Now this is not to slight moms in any way, but hey, you had your day last month.  We just celebrated one for the dads, and it got me thinking about the way we look at this vocation in the modern world.  If you every have been subjected to some of the garbage on television that is passing itself off as entertainment on so-called children’s stations, it is clear that the man of the house is still being seen as a buffoon.  Offspring disrespect is as prevalent as government misuse of funds.

Mom’s give kids that knowing look as if to say “oh, children, he is such a goon, but he IS your father.”  Ugh.  I am tired of that look.

The truth is, us guys are not in an easy position.  We are expected to bring home the bacon and cook it as well, especially since mom is most likely also working.  Not that this is a bad thing, but economics being what they are, double incomes are the norm.

As an aside, did we create this monster ourselves, having to get that late model car every few years, the two-story home, pay TV of  400 stations with only ten or so being watchable, vacations yearly or more often?

Today’s dad is a guy who has multiple roles of coach, diaper changer, worker bee, tucker-inner, yard boy, dishwasher, laundry switched, nose wiper (his kids if not his own), and all-around rock when things go south.
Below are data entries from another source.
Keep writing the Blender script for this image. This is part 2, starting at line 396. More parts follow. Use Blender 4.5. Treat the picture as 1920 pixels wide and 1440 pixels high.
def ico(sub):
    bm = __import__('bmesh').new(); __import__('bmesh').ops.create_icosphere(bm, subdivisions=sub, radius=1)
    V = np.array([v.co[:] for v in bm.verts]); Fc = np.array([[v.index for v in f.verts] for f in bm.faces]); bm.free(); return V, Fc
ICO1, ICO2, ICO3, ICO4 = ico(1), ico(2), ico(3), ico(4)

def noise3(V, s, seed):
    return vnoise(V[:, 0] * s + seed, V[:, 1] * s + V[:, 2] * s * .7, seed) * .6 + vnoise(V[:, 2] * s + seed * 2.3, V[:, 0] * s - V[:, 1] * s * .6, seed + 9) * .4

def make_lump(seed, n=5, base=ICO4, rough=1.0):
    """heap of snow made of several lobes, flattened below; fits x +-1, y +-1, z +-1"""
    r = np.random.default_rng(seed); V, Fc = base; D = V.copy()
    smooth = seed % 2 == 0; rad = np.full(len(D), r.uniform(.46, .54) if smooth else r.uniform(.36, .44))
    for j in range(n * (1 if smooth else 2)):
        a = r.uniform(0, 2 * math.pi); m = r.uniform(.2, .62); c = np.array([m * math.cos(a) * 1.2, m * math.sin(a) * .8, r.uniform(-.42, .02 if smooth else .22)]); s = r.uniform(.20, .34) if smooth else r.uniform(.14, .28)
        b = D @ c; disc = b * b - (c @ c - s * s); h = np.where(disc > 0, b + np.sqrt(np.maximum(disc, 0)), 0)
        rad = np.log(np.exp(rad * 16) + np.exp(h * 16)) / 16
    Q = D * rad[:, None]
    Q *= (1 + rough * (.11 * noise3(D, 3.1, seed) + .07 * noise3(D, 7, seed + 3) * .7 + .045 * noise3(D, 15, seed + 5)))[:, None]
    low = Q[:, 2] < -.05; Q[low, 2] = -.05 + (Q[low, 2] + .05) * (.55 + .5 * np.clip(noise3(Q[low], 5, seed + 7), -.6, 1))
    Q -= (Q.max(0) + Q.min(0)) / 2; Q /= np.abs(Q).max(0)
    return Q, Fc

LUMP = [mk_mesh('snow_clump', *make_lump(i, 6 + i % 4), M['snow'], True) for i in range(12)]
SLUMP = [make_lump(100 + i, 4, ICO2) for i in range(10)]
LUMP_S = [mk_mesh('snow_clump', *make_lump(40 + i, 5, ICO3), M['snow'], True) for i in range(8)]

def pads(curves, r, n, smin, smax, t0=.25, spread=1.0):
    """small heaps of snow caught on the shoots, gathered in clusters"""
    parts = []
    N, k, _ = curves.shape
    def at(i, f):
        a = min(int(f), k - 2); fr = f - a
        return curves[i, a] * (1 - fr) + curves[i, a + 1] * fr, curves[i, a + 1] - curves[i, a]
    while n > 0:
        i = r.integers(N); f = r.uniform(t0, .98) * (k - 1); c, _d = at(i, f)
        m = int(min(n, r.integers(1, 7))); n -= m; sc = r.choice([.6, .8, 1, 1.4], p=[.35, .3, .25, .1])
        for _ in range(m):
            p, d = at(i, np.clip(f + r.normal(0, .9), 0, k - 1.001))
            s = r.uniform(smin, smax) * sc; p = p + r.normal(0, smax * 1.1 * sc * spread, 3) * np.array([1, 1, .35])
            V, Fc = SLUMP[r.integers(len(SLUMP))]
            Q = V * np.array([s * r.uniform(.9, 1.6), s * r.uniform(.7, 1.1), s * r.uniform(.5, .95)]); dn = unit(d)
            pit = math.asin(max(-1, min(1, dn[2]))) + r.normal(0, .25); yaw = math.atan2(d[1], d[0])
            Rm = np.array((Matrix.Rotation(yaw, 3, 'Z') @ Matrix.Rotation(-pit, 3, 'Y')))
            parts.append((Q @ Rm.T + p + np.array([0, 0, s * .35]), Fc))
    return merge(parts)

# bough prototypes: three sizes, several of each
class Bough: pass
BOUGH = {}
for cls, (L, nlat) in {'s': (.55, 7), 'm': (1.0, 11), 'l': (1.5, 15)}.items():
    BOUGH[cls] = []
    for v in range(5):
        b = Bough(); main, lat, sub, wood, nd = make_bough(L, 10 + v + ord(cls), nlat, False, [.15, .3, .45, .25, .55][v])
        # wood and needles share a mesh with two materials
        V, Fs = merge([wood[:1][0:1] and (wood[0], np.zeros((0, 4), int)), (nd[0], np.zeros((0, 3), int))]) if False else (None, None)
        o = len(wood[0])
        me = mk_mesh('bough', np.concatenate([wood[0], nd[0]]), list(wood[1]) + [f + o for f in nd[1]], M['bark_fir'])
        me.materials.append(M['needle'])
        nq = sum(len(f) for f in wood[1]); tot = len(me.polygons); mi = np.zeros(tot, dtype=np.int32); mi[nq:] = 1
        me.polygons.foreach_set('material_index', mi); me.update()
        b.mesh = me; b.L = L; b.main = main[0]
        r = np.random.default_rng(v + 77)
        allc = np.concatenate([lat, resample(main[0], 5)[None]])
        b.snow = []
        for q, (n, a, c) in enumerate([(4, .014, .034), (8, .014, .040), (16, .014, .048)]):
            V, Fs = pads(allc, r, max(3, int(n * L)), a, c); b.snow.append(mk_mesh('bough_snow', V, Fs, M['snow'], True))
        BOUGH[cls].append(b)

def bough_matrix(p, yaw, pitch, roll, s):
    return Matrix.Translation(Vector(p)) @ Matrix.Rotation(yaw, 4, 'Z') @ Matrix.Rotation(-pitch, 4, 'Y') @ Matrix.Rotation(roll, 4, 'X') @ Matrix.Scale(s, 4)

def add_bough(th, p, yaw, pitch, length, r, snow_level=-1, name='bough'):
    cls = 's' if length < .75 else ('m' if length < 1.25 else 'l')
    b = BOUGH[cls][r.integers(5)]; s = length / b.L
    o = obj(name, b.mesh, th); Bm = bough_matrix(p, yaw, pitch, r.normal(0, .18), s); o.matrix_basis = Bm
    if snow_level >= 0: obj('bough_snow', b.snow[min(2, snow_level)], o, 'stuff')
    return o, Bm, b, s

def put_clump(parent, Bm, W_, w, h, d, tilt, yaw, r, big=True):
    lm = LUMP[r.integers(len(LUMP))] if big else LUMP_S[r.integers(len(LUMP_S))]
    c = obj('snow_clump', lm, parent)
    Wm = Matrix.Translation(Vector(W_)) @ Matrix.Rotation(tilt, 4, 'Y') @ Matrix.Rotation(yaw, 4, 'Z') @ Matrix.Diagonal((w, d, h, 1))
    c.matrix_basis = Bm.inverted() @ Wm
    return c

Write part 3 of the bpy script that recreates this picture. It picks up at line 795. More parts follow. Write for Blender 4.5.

And did I mention good husband? My son and sons-in-law handle this mighty task very well, indeed.  And God Bless ‘em for that.

My dad was half that guy, attributable more to the times than his nature.  I never saw him fold towels or load the dishwasher. But then mom was home all the time, so you have that.  What he did do, and well, was be there for his family.  Playing catch with us, showing up at our high school games, unobtrusively waving from the sideline, helping us out if our car when kaput and we were a bit short of funds.  And in later years there he was, with mom, up in the stands at our kids events, laughing at their antics, bringing discount store pastries to the door with each visit.

It’s been said that “showing up is half the battle.” Well, my dad won that battle.  He showed up. And for that, because that was how he loved  us, he was my hero.